Mainly due to episodes 2-4. Episode 1 by itself I'd probably give a B.

RANDOM THOUGHTS

What a dark story to unveil a new series with. Nearly 90 minutes of the leads trapped in a cave with bashed-in skulls of other unlucky captors, with an ever-present threat of death. This was for kids?

The Doctor smokes. And nearly kills a tribesman. He's got a ways to go before he settles into the Doctor we're used to. He reminds me a lot of the Doctor Smith characters on Lost in Space, who essentially started as a villain (an actual foreign saboteur in the earliest episodes) before evolving into a daffy uncle.

NEXT: The Daleks

The Beginning

Years ago, I attempted to view and blog about every single Doctor Who story, from the very beginning. I did reasonably well, watching almost all three seasons of the First Doctor, and blogging about half of that.
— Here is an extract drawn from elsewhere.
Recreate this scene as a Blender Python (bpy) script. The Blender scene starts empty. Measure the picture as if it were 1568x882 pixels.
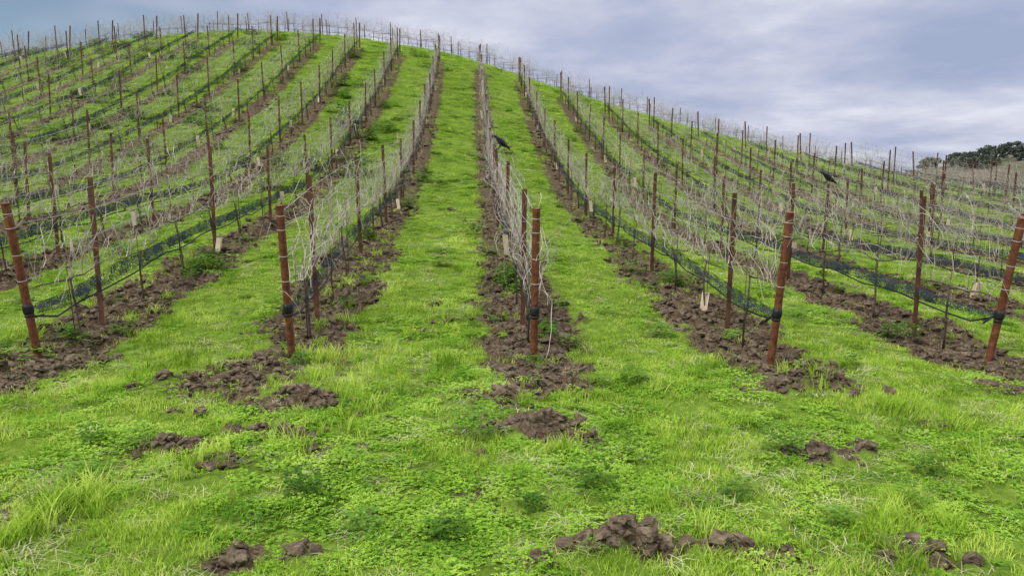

The big drawback is that I was usually watching poor copies on an iPod, a viewing experience that felt lacking. With more episodes available on DVD and via streaming, I decided to start over and experience these stories under superior viewing conditions.

I probably won't write the lengthy write-ups I did on the first go-round. This is mainly just to get some additional benefit out of re-watching all these, and perhaps aid my memory down the line.